Give the listing below again in full, exactly as written.

--------------------

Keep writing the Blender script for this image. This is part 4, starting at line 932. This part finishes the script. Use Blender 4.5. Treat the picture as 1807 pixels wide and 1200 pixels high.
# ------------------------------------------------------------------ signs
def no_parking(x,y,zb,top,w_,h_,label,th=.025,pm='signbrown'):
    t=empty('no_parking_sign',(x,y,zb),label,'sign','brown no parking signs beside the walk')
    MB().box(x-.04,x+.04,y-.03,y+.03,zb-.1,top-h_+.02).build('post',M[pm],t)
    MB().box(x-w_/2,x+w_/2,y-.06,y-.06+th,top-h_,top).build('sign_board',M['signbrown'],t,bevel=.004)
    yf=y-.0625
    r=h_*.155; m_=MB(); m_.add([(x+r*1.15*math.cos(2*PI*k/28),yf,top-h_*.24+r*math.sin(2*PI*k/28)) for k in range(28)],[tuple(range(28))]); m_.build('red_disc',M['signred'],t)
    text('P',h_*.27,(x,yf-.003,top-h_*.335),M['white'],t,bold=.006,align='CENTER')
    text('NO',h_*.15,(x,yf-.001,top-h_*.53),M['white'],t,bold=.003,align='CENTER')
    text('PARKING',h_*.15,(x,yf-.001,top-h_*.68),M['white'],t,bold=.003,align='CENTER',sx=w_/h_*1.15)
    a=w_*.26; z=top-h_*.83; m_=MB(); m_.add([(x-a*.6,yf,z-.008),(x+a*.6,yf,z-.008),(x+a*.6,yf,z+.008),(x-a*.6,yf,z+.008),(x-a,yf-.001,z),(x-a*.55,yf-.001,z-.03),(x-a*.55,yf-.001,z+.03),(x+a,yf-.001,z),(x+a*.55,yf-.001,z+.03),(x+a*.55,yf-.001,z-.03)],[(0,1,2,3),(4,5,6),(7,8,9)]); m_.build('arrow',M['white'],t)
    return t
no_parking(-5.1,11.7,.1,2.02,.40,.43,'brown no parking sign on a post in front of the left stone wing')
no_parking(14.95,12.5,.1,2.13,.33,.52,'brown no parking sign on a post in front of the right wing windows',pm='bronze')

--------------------

* _Output of the task_
Keep writing the Blender script for this image. This is part 4, starting at line 932. This part finishes the script. Use Blender 4.5. Treat the picture as 1807 pixels wide and 1200 pixels high.
# ------------------------------------------------------------------ signs
def no_parking(x,y,zb,top,w_,h_,label,th=.025,pm='signbrown'):
    t=empty('no_parking_sign',(x,y,zb),label,'sign','brown no parking signs beside the walk')
    MB().box(x-.04,x+.04,y-.03,y+.03,zb-.1,top-h_+.02).build('post',M[pm],t)
    MB().box(x-w_/2,x+w_/2,y-.06,y-.06+th,top-h_,top).build('sign_board',M['signbrown'],t,bevel=.004)
    yf=y-.0625
    r=h_*.155; m_=MB(); m_.add([(x+r*1.15*math.cos(2*PI*k/28),yf,top-h_*.24+r*math.sin(2*PI*k/28)) for k in range(28)],[tuple(range(28))]); m_.build('red_disc',M['signred'],t)
    text('P',h_*.27,(x,yf-.003,top-h_*.335),M['white'],t,bold=.006,align='CENTER')
    text('NO',h_*.15,(x,yf-.001,top-h_*.53),M['white'],t,bold=.003,align='CENTER')
    text('PARKING',h_*.15,(x,yf-.001,top-h_*.68),M['white'],t,bold=.003,align='CENTER',sx=w_/h_*1.15)
    a=w_*.26; z=top-h_*.83; m_=MB(); m_.add([(x-a*.6,yf,z-.008),(x+a*.6,yf,z-.008),(x+a*.6,yf,z+.008),(x-a*.6,yf,z+.008),(x-a,yf-.001,z),(x-a*.55,yf-.001,z-.03),(x-a*.55,yf-.001,z+.03),(x+a,yf-.001,z),(x+a*.55,yf-.001,z+.03),(x+a*.55,yf-.001,z-.03)],[(0,1,2,3),(4,5,6),(7,8,9)]); m_.build('arrow',M['white'],t)
    return t
no_parking(-5.1,11.7,.1,2.02,.40,.43,'brown no parking sign on a post in front of the left stone wing')
no_parking(14.95,12.5,.1,2.13,.33,.52,'brown no parking sign on a post in front of the right wing windows',pm='bronze')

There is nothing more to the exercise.